■ **GIVEN INSTRUCTION**: All the data should be repeated exactly. Any image in it is left out.

■ **STORED DATA**:
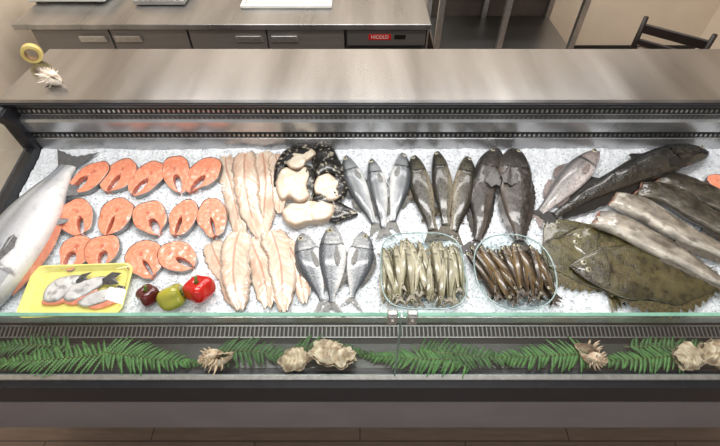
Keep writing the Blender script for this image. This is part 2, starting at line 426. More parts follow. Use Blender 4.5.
    if det and not hl:
        pf=sp.get('pect',(.27,-.25,.13,.5))
        if pf:
            n=8; bp=[];dr=[];ln=[]
            for i in range(n):
                f=i/(n-1); bp.append(surf(pf[0]+.01*f,pf[1]+.16*(f-.5),.001)); a=pf[3]*(f-.5)-.12
                dr.append(Vector((math.cos(a),flip*math.sin(a),0))); ln.append(L*pf[2]*(.65+.35*math.sin(f*math.pi)))
            fin(root,'pectoral_fin',bp,dr,ln,fm,.003,-.002)
        vs=[];fs=[];cs=[];nu,nv=9,11
        for i in range(nu):
            for j in range(nv):
                v=-.82+1.42*j/(nv-1); t=gt-.085+(gx(v)-.004-(gt-.085))*i/(nu-1)
                vs.append(surf(t,v,.0012*math.sin(math.pi*min(1,i/(nu-1)*1.0)*.5)+.0002))
                c=mixc(sp['side'],sp['belly'],.35); c=mixc(c,sp.get('head',sp['back']),.35+.3*sst(0,.6,v)); 
                if i==nu-1: c=tuple(q*.6 for q in c)
                cs.append(lin(c))
        for i in range(nu-1):
            for j in range(nv-1): fs.append((i*nv+j,(i+1)*nv+j,(i+1)*nv+j+1,i*nv+j+1))
        mesh('gill_cover',vs,fs,sp['mat'],root,cs)
        mb=MB(); mb.tube([surf(.006+.012*k*sp.get('mouth',1),-.12-.1*k,.0004) for k in range(5)],[.0012*L/.35]*5,6); mb.build('mouth',MOUTH,root,True)
    if not hl:
        for (et,ev,er) in sp.get('eyes',[(.085,.28,.017)]):
            p=surf(et,ev); r=er*L*1.3
            e=sph(p.x,p.y,p.z,r,r,r*.55).build('eye',EYEW,root,True)
            sph(p.x,p.y,p.z+r*.25,r*.58,r*.58,r*.42).build('pupil',EYEB,e,True)
    return root
BASS=[(0,.006,.006,.004),(.03,.030,.028,.022),(.1,.062,.058,.043),(.2,.090,.085,.056),(.33,.112,.11,.062),(.5,.105,.102,.056),(.68,.068,.068,.038),(.8,.040,.040,.022),(.87,.034,.034,.015)]
BREAM=[(0,.01,.01,.006),(.03,.055,.042,.022),(.1,.115,.088,.042),(.2,.165,.13,.054),(.34,.19,.165,.058),(.5,.165,.15,.052),(.68,.09,.09,.034),(.79,.04,.04,.02),(.85,.036,.036,.013)]
TROUT=[(0,.008,.008,.006),(.03,.032,.030,.026),(.1,.062,.060,.045),(.2,.086,.086,.056),(.38,.105,.108,.060),(.55,.095,.1,.054),(.7,.068,.068,.038),(.81,.045,.045,.022),(.88,.046,.046,.014)]
CATF=[(0,.025,.025,.014),(.03,.055,.055,.028),(.1,.09,.09,.042),(.2,.118,.118,.050),(.38,.126,.126,.050),(.55,.102,.102,.042),(.70,.062,.062,.030),(.80,.034,.034,.018),(.86,.028,.028,.011)]
LONG=[(0,.008,.008,.01),(.03,.028,.026,.024),(.1,.05,.048,.042),(.2,.064,.062,.052),(.35,.062,.064,.050),(.5,.050,.050,.038),(.68,.034,.034,.026),(.84,.019,.019,.013),(.92,.014,.014,.009)]
STUB=[(0,.070,.072,.032),(.05,.082,.086,.040),(.2,.092,.096,.044),(.4,.080,.084,.038),(.6,.055,.058,.029),(.78,.031,.032,.018),(.9,.018,.018,.010),(.93,.018,.018,.008)]
FLAT=[(0,.01,.01,.006),(.03,.055,.06,.008),(.1,.14,.14,.012),(.22,.235,.235,.016),(.38,.285,.285,.018),(.55,.25,.25,.017),(.7,.155,.155,.014),(.8,.070,.070,.011),(.85,.055,.055,.009)]
SALM=[(0,.008,.008,.006),(.03,.036,.032,.028),(.1,.072,.068,.05),(.2,.098,.096,.066),(.38,.118,.122,.072),(.55,.108,.11,.064),(.7,.075,.075,.045),(.82,.045,.045,.024),(.88,.042,.042,.015)]
SMALL=[(0,.01,.01,.008),(.04,.035,.032,.025),(.12,.06,.058,.04),(.25,.082,.082,.052),(.45,.086,.09,.052),(.65,.062,.065,.038),(.8,.034,.034,.02),(.87,.026,.026,.012)]
fm=lambda n,c,c2=None: nmat(n,c,c2,140,.35,0,.3,200,.3)
bass=dict(prof=BASS,back=(.26,.28,.30),side=(.60,.62,.64),belly=(.86,.865,.86),head=(.37,.38,.39),mat=amat('bass_skin',(.32,.33,.34),220,.3,.5,.7,.26,260,.35),fin=fm('bass_fin',(.48,.48,.46),(.34,.34,.33)),
  dorsal=[(.33,.52,[.02,.06,.055,.015],.45,'dorsal_fin'),(.56,.70,[.04,.045,.015],.5,'second_dorsal_fin')],anal=[(.60,.72,[.045,.04,.015],.5,'anal_fin'),(.34,.38,[.055,.06,.03],1.0,'pelvic_fin')],tail=(.15,.48,.4),eyes=[(.085,.3,.018)])
trout=dict(prof=TROUT,back=(.15,.14,.115),side=(.295,.28,.23),belly=(.56,.525,.455),head=(.195,.185,.15),mat=amat('trout_skin',(.10,.09,.08),130,.7,.55,.62,.27,300,.3),fin=fm('trout_fin',(.36,.32,.25),(.22,.2,.16)),
  dorsal=[(.42,.54,[.055,.06,.02],.45,'dorsal_fin'),(.74,.77,[.025,.03,.015],.7,'adipose_fin')],anal=[(.64,.73,[.05,.045,.015],.5,'anal_fin'),(.46,.50,[.05,.055,.03],.9,'pelvic_fin')],tail=(.15,.5,.2),eyes=[(.075,.3,.015)])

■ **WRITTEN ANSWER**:
Keep writing the Blender script for this image. This is part 2, starting at line 426. More parts follow. Use Blender 4.5.
    if det and not hl:
        pf=sp.get('pect',(.27,-.25,.13,.5))
        if pf:
            n=8; bp=[];dr=[];ln=[]
            for i in range(n):
                f=i/(n-1); bp.append(surf(pf[0]+.01*f,pf[1]+.16*(f-.5),.001)); a=pf[3]*(f-.5)-.12
                dr.append(Vector((math.cos(a),flip*math.sin(a),0))); ln.append(L*pf[2]*(.65+.35*math.sin(f*math.pi)))
            fin(root,'pectoral_fin',bp,dr,ln,fm,.003,-.002)
        vs=[];fs=[];cs=[];nu,nv=9,11
        for i in range(nu):
            for j in range(nv):
                v=-.82+1.42*j/(nv-1); t=gt-.085+(gx(v)-.004-(gt-.085))*i/(nu-1)
                vs.append(surf(t,v,.0012*math.sin(math.pi*min(1,i/(nu-1)*1.0)*.5)+.0002))
                c=mixc(sp['side'],sp['belly'],.35); c=mixc(c,sp.get('head',sp['back']),.35+.3*sst(0,.6,v)); 
                if i==nu-1: c=tuple(q*.6 for q in c)
                cs.append(lin(c))
        for i in range(nu-1):
            for j in range(nv-1): fs.append((i*nv+j,(i+1)*nv+j,(i+1)*nv+j+1,i*nv+j+1))
        mesh('gill_cover',vs,fs,sp['mat'],root,cs)
        mb=MB(); mb.tube([surf(.006+.012*k*sp.get('mouth',1),-.12-.1*k,.0004) for k in range(5)],[.0012*L/.35]*5,6); mb.build('mouth',MOUTH,root,True)
    if not hl:
        for (et,ev,er) in sp.get('eyes',[(.085,.28,.017)]):
            p=surf(et,ev); r=er*L*1.3
            e=sph(p.x,p.y,p.z,r,r,r*.55).build('eye',EYEW,root,True)
            sph(p.x,p.y,p.z+r*.25,r*.58,r*.58,r*.42).build('pupil',EYEB,e,True)
    return root
BASS=[(0,.006,.006,.004),(.03,.030,.028,.022),(.1,.062,.058,.043),(.2,.090,.085,.056),(.33,.112,.11,.062),(.5,.105,.102,.056),(.68,.068,.068,.038),(.8,.040,.040,.022),(.87,.034,.034,.015)]
BREAM=[(0,.01,.01,.006),(.03,.055,.042,.022),(.1,.115,.088,.042),(.2,.165,.13,.054),(.34,.19,.165,.058),(.5,.165,.15,.052),(.68,.09,.09,.034),(.79,.04,.04,.02),(.85,.036,.036,.013)]
TROUT=[(0,.008,.008,.006),(.03,.032,.030,.026),(.1,.062,.060,.045),(.2,.086,.086,.056),(.38,.105,.108,.060),(.55,.095,.1,.054),(.7,.068,.068,.038),(.81,.045,.045,.022),(.88,.046,.046,.014)]
CATF=[(0,.025,.025,.014),(.03,.055,.055,.028),(.1,.09,.09,.042),(.2,.118,.118,.050),(.38,.126,.126,.050),(.55,.102,.102,.042),(.70,.062,.062,.030),(.80,.034,.034,.018),(.86,.028,.028,.011)]
LONG=[(0,.008,.008,.01),(.03,.028,.026,.024),(.1,.05,.048,.042),(.2,.064,.062,.052),(.35,.062,.064,.050),(.5,.050,.050,.038),(.68,.034,.034,.026),(.84,.019,.019,.013),(.92,.014,.014,.009)]
STUB=[(0,.070,.072,.032),(.05,.082,.086,.040),(.2,.092,.096,.044),(.4,.080,.084,.038),(.6,.055,.058,.029),(.78,.031,.032,.018),(.9,.018,.018,.010),(.93,.018,.018,.008)]
FLAT=[(0,.01,.01,.006),(.03,.055,.06,.008),(.1,.14,.14,.012),(.22,.235,.235,.016),(.38,.285,.285,.018),(.55,.25,.25,.017),(.7,.155,.155,.014),(.8,.070,.070,.011),(.85,.055,.055,.009)]
SALM=[(0,.008,.008,.006),(.03,.036,.032,.028),(.1,.072,.068,.05),(.2,.098,.096,.066),(.38,.118,.122,.072),(.55,.108,.11,.064),(.7,.075,.075,.045),(.82,.045,.045,.024),(.88,.042,.042,.015)]
SMALL=[(0,.01,.01,.008),(.04,.035,.032,.025),(.12,.06,.058,.04),(.25,.082,.082,.052),(.45,.086,.09,.052),(.65,.062,.065,.038),(.8,.034,.034,.02),(.87,.026,.026,.012)]
fm=lambda n,c,c2=None: nmat(n,c,c2,140,.35,0,.3,200,.3)
bass=dict(prof=BASS,back=(.26,.28,.30),side=(.60,.62,.64),belly=(.86,.865,.86),head=(.37,.38,.39),mat=amat('bass_skin',(.32,.33,.34),220,.3,.5,.7,.26,260,.35),fin=fm('bass_fin',(.48,.48,.46),(.34,.34,.33)),
  dorsal=[(.33,.52,[.02,.06,.055,.015],.45,'dorsal_fin'),(.56,.70,[.04,.045,.015],.5,'second_dorsal_fin')],anal=[(.60,.72,[.045,.04,.015],.5,'anal_fin'),(.34,.38,[.055,.06,.03],1.0,'pelvic_fin')],tail=(.15,.48,.4),eyes=[(.085,.3,.018)])
trout=dict(prof=TROUT,back=(.15,.14,.115),side=(.295,.28,.23),belly=(.56,.525,.455),head=(.195,.185,.15),mat=amat('trout_skin',(.10,.09,.08),130,.7,.55,.62,.27,300,.3),fin=fm('trout_fin',(.36,.32,.25),(.22,.2,.16)),
  dorsal=[(.42,.54,[.055,.06,.02],.45,'dorsal_fin'),(.74,.77,[.025,.03,.015],.7,'adipose_fin')],anal=[(.64,.73,[.05,.045,.015],.5,'anal_fin'),(.46,.50,[.05,.055,.03],.9,'pelvic_fin')],tail=(.15,.5,.2),eyes=[(.075,.3,.015)])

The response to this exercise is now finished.